## Start Material
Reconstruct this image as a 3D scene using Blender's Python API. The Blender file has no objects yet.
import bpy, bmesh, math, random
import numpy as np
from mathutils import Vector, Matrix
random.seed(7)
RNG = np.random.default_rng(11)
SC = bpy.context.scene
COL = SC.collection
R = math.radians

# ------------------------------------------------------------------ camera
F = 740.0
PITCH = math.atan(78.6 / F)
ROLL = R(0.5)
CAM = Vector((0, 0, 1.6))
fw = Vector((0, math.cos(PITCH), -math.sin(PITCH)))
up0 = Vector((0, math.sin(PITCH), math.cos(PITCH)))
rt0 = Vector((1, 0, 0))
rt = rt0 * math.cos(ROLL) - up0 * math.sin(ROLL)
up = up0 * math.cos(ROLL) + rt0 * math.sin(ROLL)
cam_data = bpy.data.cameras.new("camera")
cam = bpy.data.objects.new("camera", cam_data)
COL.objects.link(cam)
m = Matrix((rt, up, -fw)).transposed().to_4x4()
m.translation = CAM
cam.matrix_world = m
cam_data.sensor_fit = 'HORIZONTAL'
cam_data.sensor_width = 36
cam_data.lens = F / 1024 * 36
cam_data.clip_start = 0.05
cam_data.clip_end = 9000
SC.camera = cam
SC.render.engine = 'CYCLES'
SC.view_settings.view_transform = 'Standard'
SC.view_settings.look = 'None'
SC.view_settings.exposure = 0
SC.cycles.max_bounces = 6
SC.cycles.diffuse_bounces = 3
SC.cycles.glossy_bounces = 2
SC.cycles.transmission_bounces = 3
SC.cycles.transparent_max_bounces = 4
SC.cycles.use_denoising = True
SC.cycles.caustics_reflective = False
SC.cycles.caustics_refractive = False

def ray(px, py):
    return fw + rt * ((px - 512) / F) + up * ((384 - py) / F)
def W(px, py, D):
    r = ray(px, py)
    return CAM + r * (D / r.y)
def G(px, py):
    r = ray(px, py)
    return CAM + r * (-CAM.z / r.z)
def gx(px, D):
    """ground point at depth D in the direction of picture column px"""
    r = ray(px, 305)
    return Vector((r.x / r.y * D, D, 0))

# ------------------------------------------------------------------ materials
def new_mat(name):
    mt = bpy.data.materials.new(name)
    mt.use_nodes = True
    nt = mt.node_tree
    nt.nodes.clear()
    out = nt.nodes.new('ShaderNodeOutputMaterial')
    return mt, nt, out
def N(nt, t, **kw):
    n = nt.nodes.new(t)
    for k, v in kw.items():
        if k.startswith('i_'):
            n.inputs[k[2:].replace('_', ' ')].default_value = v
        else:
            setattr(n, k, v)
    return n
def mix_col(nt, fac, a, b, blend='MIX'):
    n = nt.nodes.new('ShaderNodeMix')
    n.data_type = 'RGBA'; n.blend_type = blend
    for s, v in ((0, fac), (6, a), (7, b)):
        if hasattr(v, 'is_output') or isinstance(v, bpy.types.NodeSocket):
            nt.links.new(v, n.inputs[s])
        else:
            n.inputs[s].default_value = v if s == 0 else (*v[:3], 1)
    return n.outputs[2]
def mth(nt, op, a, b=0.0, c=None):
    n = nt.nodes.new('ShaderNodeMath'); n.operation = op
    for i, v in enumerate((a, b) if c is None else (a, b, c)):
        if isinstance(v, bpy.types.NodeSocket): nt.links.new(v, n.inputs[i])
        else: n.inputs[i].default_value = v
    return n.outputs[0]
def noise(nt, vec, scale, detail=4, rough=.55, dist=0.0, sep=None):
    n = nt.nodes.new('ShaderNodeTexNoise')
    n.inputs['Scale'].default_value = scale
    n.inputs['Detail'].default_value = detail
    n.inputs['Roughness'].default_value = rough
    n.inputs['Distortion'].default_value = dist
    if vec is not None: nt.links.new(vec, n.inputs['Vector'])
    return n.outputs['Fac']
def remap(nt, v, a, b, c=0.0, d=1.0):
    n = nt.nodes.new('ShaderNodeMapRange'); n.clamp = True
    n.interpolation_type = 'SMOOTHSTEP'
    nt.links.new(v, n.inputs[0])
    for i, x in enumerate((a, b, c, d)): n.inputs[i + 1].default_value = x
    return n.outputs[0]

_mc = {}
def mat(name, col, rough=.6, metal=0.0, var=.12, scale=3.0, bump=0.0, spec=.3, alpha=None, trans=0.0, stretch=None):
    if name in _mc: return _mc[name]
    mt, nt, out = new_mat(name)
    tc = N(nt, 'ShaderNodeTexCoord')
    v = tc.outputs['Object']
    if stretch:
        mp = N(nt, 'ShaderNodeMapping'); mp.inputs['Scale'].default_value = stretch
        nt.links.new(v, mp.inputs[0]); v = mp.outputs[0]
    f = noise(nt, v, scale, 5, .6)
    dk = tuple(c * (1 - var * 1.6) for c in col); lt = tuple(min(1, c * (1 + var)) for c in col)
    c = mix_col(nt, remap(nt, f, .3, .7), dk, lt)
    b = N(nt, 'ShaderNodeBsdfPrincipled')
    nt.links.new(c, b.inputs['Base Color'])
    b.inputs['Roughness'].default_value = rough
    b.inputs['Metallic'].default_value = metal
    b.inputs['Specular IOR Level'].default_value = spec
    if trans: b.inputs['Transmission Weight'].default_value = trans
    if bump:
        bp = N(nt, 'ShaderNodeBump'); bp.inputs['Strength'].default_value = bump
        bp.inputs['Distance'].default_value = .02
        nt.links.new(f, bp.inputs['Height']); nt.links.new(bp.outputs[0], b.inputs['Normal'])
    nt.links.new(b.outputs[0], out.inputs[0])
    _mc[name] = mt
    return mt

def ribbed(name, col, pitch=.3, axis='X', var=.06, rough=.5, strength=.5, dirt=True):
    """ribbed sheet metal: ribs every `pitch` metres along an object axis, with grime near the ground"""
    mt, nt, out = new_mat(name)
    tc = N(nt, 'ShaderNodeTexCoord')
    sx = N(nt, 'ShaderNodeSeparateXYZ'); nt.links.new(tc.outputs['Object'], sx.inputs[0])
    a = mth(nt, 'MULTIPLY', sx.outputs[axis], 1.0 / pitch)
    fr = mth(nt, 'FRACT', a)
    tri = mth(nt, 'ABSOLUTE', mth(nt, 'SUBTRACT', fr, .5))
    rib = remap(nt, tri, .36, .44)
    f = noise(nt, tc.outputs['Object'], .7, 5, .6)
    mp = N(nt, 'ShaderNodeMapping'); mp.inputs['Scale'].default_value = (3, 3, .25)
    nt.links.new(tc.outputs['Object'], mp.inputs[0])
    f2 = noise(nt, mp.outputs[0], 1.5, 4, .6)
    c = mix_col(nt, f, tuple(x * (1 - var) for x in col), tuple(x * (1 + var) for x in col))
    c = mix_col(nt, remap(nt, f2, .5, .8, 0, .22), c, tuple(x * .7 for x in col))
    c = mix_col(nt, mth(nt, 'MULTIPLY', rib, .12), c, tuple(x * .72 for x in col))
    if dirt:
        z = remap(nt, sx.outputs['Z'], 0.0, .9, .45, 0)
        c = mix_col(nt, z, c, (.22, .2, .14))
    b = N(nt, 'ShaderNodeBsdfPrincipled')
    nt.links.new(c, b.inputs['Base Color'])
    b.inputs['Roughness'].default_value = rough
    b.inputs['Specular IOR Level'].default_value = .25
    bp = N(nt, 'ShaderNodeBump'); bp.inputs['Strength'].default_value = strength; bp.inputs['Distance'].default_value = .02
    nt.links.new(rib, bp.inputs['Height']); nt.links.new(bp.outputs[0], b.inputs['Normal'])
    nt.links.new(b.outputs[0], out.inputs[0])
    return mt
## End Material
- _What to work on_
From the opening line of the data above through the line that contains "R = math.radians", please print each line as it stands and only those lines.

- _Exercise solution_
Reconstruct this image as a 3D scene using Blender's Python API. The Blender file has no objects yet.
import bpy, bmesh, math, random
import numpy as np
from mathutils import Vector, Matrix
random.seed(7)
RNG = np.random.default_rng(11)
SC = bpy.context.scene
COL = SC.collection
R = math.radians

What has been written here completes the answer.